I started my class with that question today "give me an example of a positive writing experience." The students were excited to share about writing that they have had published, poetry contests they have won, recognition they gained from having their writing used as a "good" sample in class. What I noticed is that majority of these experiences occurred to students during elementary and middle school. I shared my own history of having writing be for me, the one area that I always received positive feedback. Poetry contests (I still remember every word of the poem), reading my essay in front of my AP class in high school (which was really shocking to my classmates since I wasn't the front row, valedictorian seeking student) and college fiction writing classes that made me feel empowered. These things remain vivid memories to myself and my students.

When I asked students to share a negative experience with writing they cited primarily high school experiences. Now, I do understand that there are some justifiable reasons for this. Not until high school are they asked to create writing that critically analyzes a work. The stakes are higher and they are no longer writing for creative purposes. But how do you juggle both?

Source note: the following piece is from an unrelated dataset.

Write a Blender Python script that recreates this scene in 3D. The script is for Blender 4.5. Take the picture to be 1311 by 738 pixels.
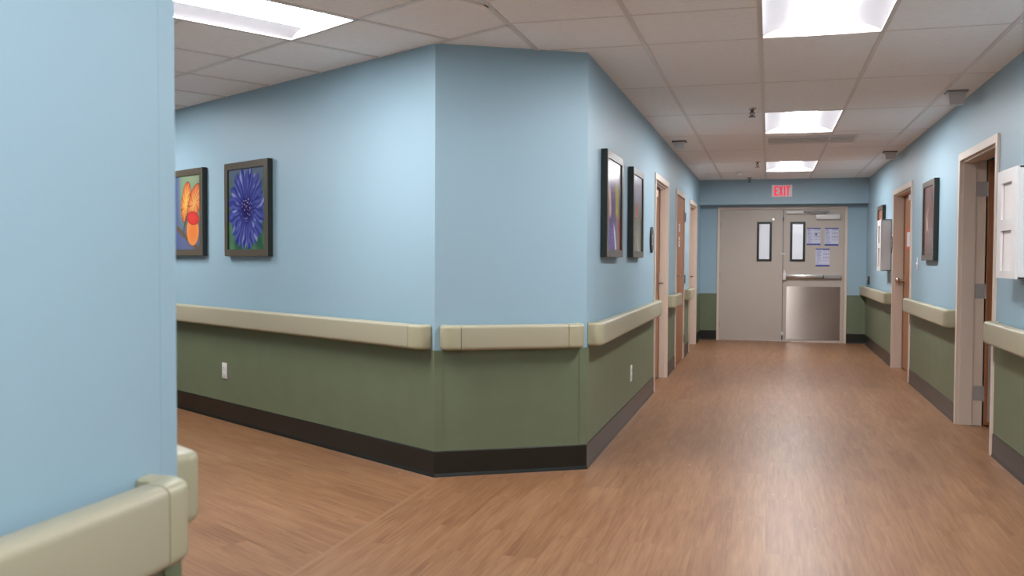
import bpy, bmesh, math, random
from math import sin, cos, pi, radians
from mathutils import Vector, Matrix

# ------------------------------------------------------------------ clear
for o in list(bpy.data.objects):
    bpy.data.objects.remove(o, do_unlink=True)
SC = bpy.context.scene
COL = SC.collection

# ------------------------------------------------------------------ camera
CAM_H = 1.25
F_PX = 1175.33
YAW, PITCH, ROLL = 0.272694, 0.031999, 0.004659
cam_d = bpy.data.cameras.new('camera')
cam = bpy.data.objects.new('camera', cam_d)
COL.objects.link(cam)
SC.camera = cam
cam_d.sensor_fit = 'HORIZONTAL'
cam_d.sensor_width = 36.0
cam_d.lens = F_PX / 1311.0 * 36.0
cam_d.clip_start = 0.05
cam_d.clip_end = 100
cam_d.dof.use_dof = True
cam_d.dof.focus_distance = 7.5
cam_d.dof.aperture_fstop = 5.0
_f = Vector((-sin(YAW), cos(YAW), 0)); _r = Vector((cos(YAW), sin(YAW), 0)); _u = Vector((0, 0, 1))
_f2 = _f * cos(PITCH) - _u * sin(PITCH); _u2 = _u * cos(PITCH) + _f * sin(PITCH)
_r3 = _r * cos(ROLL) + _u2 * sin(ROLL); _u3 = _u2 * cos(ROLL) - _r * sin(ROLL)
cam.matrix_world = Matrix(((_r3.x, _u3.x, -_f2.x, 0), (_r3.y, _u3.y, -_f2.y, 0),
                           (_r3.z, _u3.z, -_f2.z, CAM_H), (0, 0, 0, 1)))

# ------------------------------------------------------------------ world and exposure
w = bpy.data.worlds.new('world')
SC.world = w
w.use_nodes = True
w.node_tree.nodes['Background'].inputs[0].default_value = (0.6, 0.65, 0.75, 1)
w.node_tree.nodes['Background'].inputs[1].default_value = 0.02
SC.view_settings.view_transform = 'Standard'
SC.view_settings.look = 'None'
SC.view_settings.gamma = 1.0
SC.view_settings.use_curve_mapping = False
SC.view_settings.exposure = 0.5
LAMP_POWER = 36.0                     # emission strength of the troffer lenses
LAMP_COLOR = (0.965, 0.975, 1.0)

# ------------------------------------------------------------------ key dimensions
H = 2.461
XL, XR = -1.0372, 1.3968
C1 = Vector((-1.8236, 4.8968)); C2 = Vector((XL, 5.3508))
NC = Vector((XL, 1.44))
YE, YW, ZS = 14.35, 14.593, 2.0875
YB = -5.0
DL = Vector((-sin(pi/3), cos(pi/3)))
DROP = 0.725                           # top of the green wall covering
# wall frames: origin and heading of local +x (to the right when one faces the wall); local -y faces the corridor
WF = {'left': (Vector((XL, 0)), 90), 'right': (Vector((XR, 0)), -90), 'far': (Vector((0, YW)), 0),
      'side': (C1, -30), 'corner': (C1, 30), 'nearside': (NC, 150), 'soffit': (Vector((0, YE)), 0)}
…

In addition to the conversation I am having asked students to fill out a personal writing survey http://tinyurl.com/ayzevv2.  Hopefully it will start our process of self evaluation and reflection and give us some data to direct what we need to focus on in class.

"We are a first draft society. Push students to reread what they have written."



I could take on a million different ideas here - but I have taken on an ambitious project of a portfolio for second semester. What is our focus? REFLECTION and EXPOSURE.

We will be taking more time to not only write the essays, but really focus on the reflection. I want to make a deliberate effort to conference with my students on what they are doing well. Also, by giving them this cover page I am holding myself accountable to give them very outlined directions for each essay, take time to look over sample essays and model writing together, and finally spend time looking back and analyzing the work. The hope is with four essays to look back over we can identify things we are doing well, and things to improve on. I hope this portfolio ends up being a good experience for all of us.

The thing I am really struggling with is what is my role? How do I effectively grade 400 essays over the next 4 months?

"Take out the guilt- grading everything students write makes you a bottleneck in the process"

My thought is that I read all the essays and give comments - mindful of giving a positive to each- and have them write a reflection for each essay. They will receive a grade for turning in the assignments on time.  At the end of the semester they will turn in the entire portfolio, but submit one essay for a final grade. I'm not sure yet if that will be doing them a disservice for gaining feedback in the form of a grade, or if it might alleviate some of the pressure and allow us to write and reflect without consequence?

"Give them the freedom to take risks."

What I find with teaching is that I need to also give myself the freedom to take risks. I rarely, even after 7 years of teaching the same thing, give the same assignment in the same way. And I feel a bit of comfort in the fact that I can say I practice what I preach and I am a reflective teacher. I am going to see how this works. If I feel like I am ending up with a product that shows their development as writers I have achieved my purpose. So cheers to taking risks!